The exercise =>
Repeat the material below exactly, line for line.

Raw data =>

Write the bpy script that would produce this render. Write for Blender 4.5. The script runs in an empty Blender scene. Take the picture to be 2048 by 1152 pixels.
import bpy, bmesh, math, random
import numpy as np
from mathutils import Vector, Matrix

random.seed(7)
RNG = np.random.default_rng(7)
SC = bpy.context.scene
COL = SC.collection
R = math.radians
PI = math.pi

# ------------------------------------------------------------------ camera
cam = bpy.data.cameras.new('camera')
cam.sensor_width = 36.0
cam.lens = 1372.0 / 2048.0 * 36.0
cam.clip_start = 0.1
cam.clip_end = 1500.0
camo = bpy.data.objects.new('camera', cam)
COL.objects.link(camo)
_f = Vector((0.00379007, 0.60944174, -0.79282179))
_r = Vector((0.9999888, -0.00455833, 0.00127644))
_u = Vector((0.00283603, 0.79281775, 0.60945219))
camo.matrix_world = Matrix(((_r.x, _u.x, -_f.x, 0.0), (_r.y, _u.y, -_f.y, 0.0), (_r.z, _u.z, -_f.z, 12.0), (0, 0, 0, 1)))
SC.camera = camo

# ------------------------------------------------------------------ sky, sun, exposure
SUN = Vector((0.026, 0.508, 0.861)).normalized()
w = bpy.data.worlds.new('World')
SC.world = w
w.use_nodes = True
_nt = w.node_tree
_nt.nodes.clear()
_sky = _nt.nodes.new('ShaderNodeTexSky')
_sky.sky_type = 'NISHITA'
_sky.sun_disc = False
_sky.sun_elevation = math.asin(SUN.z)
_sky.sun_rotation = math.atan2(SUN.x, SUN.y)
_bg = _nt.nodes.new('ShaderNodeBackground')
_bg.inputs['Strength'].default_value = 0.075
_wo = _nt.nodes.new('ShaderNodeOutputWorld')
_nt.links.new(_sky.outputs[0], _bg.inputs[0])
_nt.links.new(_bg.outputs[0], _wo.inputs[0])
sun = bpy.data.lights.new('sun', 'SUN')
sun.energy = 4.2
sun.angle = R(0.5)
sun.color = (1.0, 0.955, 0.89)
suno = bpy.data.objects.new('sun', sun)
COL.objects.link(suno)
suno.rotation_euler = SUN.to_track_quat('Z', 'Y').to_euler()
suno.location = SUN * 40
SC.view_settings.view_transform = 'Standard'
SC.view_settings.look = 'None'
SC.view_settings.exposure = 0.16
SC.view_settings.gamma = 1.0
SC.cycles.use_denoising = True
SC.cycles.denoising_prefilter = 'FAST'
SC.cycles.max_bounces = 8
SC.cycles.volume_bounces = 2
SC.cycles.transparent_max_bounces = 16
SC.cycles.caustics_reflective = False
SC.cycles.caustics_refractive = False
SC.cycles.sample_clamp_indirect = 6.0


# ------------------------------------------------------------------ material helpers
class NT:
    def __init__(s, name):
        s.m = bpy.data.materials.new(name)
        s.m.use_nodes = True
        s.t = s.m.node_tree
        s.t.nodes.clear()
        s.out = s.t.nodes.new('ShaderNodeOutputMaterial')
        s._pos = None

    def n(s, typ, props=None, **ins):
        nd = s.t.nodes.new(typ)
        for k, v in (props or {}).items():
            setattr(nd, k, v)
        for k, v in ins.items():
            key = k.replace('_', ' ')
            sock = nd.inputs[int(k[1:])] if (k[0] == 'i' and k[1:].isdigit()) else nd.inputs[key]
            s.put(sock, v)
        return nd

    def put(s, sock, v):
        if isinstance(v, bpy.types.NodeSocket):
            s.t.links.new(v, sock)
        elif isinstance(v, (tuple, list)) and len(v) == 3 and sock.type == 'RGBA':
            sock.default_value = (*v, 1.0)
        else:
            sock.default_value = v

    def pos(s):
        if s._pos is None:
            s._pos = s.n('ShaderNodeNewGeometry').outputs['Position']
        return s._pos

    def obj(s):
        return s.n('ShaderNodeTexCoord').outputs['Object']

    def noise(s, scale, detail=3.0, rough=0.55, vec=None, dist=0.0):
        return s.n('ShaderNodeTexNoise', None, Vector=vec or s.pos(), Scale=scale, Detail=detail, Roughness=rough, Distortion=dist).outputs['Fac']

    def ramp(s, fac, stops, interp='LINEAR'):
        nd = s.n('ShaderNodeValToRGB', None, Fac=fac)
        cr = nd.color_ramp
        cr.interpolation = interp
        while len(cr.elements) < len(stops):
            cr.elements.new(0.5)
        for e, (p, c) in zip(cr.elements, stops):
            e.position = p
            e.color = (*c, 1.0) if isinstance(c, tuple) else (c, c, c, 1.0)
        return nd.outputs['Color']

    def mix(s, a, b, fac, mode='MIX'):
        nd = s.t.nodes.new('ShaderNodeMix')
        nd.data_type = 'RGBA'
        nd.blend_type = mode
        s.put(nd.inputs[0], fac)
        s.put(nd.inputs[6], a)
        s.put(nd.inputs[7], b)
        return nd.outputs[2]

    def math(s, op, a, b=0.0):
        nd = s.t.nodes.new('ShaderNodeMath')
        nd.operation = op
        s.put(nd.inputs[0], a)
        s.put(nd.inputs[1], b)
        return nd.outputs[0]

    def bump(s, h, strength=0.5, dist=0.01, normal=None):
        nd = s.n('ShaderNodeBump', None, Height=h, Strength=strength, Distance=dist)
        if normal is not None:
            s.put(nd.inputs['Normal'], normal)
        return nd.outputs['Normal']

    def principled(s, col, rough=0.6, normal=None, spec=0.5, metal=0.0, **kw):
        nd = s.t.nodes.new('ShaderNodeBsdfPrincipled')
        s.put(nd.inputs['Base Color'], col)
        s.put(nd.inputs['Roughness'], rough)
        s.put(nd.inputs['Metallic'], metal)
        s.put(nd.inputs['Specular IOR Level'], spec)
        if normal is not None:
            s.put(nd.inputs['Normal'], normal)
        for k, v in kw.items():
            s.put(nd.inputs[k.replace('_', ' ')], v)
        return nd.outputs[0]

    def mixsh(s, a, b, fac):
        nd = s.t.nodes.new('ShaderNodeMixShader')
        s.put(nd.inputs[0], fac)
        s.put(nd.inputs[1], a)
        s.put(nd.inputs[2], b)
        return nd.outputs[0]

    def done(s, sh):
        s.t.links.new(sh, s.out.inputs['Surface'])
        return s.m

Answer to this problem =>
Write the bpy script that would produce this render. Write for Blender 4.5. The script runs in an empty Blender scene. Take the picture to be 2048 by 1152 pixels.
import bpy, bmesh, math, random
import numpy as np
from mathutils import Vector, Matrix

random.seed(7)
RNG = np.random.default_rng(7)
SC = bpy.context.scene
COL = SC.collection
R = math.radians
PI = math.pi

# ------------------------------------------------------------------ camera
cam = bpy.data.cameras.new('camera')
cam.sensor_width = 36.0
cam.lens = 1372.0 / 2048.0 * 36.0
cam.clip_start = 0.1
cam.clip_end = 1500.0
camo = bpy.data.objects.new('camera', cam)
COL.objects.link(camo)
_f = Vector((0.00379007, 0.60944174, -0.79282179))
_r = Vector((0.9999888, -0.00455833, 0.00127644))
_u = Vector((0.00283603, 0.79281775, 0.60945219))
camo.matrix_world = Matrix(((_r.x, _u.x, -_f.x, 0.0), (_r.y, _u.y, -_f.y, 0.0), (_r.z, _u.z, -_f.z, 12.0), (0, 0, 0, 1)))
SC.camera = camo

# ------------------------------------------------------------------ sky, sun, exposure
SUN = Vector((0.026, 0.508, 0.861)).normalized()
w = bpy.data.worlds.new('World')
SC.world = w
w.use_nodes = True
_nt = w.node_tree
_nt.nodes.clear()
_sky = _nt.nodes.new('ShaderNodeTexSky')
_sky.sky_type = 'NISHITA'
_sky.sun_disc = False
_sky.sun_elevation = math.asin(SUN.z)
_sky.sun_rotation = math.atan2(SUN.x, SUN.y)
_bg = _nt.nodes.new('ShaderNodeBackground')
_bg.inputs['Strength'].default_value = 0.075
_wo = _nt.nodes.new('ShaderNodeOutputWorld')
_nt.links.new(_sky.outputs[0], _bg.inputs[0])
_nt.links.new(_bg.outputs[0], _wo.inputs[0])
sun = bpy.data.lights.new('sun', 'SUN')
sun.energy = 4.2
sun.angle = R(0.5)
sun.color = (1.0, 0.955, 0.89)
suno = bpy.data.objects.new('sun', sun)
COL.objects.link(suno)
suno.rotation_euler = SUN.to_track_quat('Z', 'Y').to_euler()
suno.location = SUN * 40
SC.view_settings.view_transform = 'Standard'
SC.view_settings.look = 'None'
SC.view_settings.exposure = 0.16
SC.view_settings.gamma = 1.0
SC.cycles.use_denoising = True
SC.cycles.denoising_prefilter = 'FAST'
SC.cycles.max_bounces = 8
SC.cycles.volume_bounces = 2
SC.cycles.transparent_max_bounces = 16
SC.cycles.caustics_reflective = False
SC.cycles.caustics_refractive = False
SC.cycles.sample_clamp_indirect = 6.0


# ------------------------------------------------------------------ material helpers
class NT:
    def __init__(s, name):
        s.m = bpy.data.materials.new(name)
        s.m.use_nodes = True
        s.t = s.m.node_tree
        s.t.nodes.clear()
        s.out = s.t.nodes.new('ShaderNodeOutputMaterial')
        s._pos = None

    def n(s, typ, props=None, **ins):
        nd = s.t.nodes.new(typ)
        for k, v in (props or {}).items():
            setattr(nd, k, v)
        for k, v in ins.items():
            key = k.replace('_', ' ')
            sock = nd.inputs[int(k[1:])] if (k[0] == 'i' and k[1:].isdigit()) else nd.inputs[key]
            s.put(sock, v)
        return nd

    def put(s, sock, v):
        if isinstance(v, bpy.types.NodeSocket):
            s.t.links.new(v, sock)
        elif isinstance(v, (tuple, list)) and len(v) == 3 and sock.type == 'RGBA':
            sock.default_value = (*v, 1.0)
        else:
            sock.default_value = v

    def pos(s):
        if s._pos is None:
            s._pos = s.n('ShaderNodeNewGeometry').outputs['Position']
        return s._pos

    def obj(s):
        return s.n('ShaderNodeTexCoord').outputs['Object']

    def noise(s, scale, detail=3.0, rough=0.55, vec=None, dist=0.0):
        return s.n('ShaderNodeTexNoise', None, Vector=vec or s.pos(), Scale=scale, Detail=detail, Roughness=rough, Distortion=dist).outputs['Fac']

    def ramp(s, fac, stops, interp='LINEAR'):
        nd = s.n('ShaderNodeValToRGB', None, Fac=fac)
        cr = nd.color_ramp
        cr.interpolation = interp
        while len(cr.elements) < len(stops):
            cr.elements.new(0.5)
        for e, (p, c) in zip(cr.elements, stops):
            e.position = p
            e.color = (*c, 1.0) if isinstance(c, tuple) else (c, c, c, 1.0)
        return nd.outputs['Color']

    def mix(s, a, b, fac, mode='MIX'):
        nd = s.t.nodes.new('ShaderNodeMix')
        nd.data_type = 'RGBA'
        nd.blend_type = mode
        s.put(nd.inputs[0], fac)
        s.put(nd.inputs[6], a)
        s.put(nd.inputs[7], b)
        return nd.outputs[2]

    def math(s, op, a, b=0.0):
        nd = s.t.nodes.new('ShaderNodeMath')
        nd.operation = op
        s.put(nd.inputs[0], a)
        s.put(nd.inputs[1], b)
        return nd.outputs[0]

    def bump(s, h, strength=0.5, dist=0.01, normal=None):
        nd = s.n('ShaderNodeBump', None, Height=h, Strength=strength, Distance=dist)
        if normal is not None:
            s.put(nd.inputs['Normal'], normal)
        return nd.outputs['Normal']

    def principled(s, col, rough=0.6, normal=None, spec=0.5, metal=0.0, **kw):
        nd = s.t.nodes.new('ShaderNodeBsdfPrincipled')
        s.put(nd.inputs['Base Color'], col)
        s.put(nd.inputs['Roughness'], rough)
        s.put(nd.inputs['Metallic'], metal)
        s.put(nd.inputs['Specular IOR Level'], spec)
        if normal is not None:
            s.put(nd.inputs['Normal'], normal)
        for k, v in kw.items():
            s.put(nd.inputs[k.replace('_', ' ')], v)
        return nd.outputs[0]

    def mixsh(s, a, b, fac):
        nd = s.t.nodes.new('ShaderNodeMixShader')
        s.put(nd.inputs[0], fac)
        s.put(nd.inputs[1], a)
        s.put(nd.inputs[2], b)
        return nd.outputs[0]

    def done(s, sh):
        s.t.links.new(sh, s.out.inputs['Surface'])
        return s.m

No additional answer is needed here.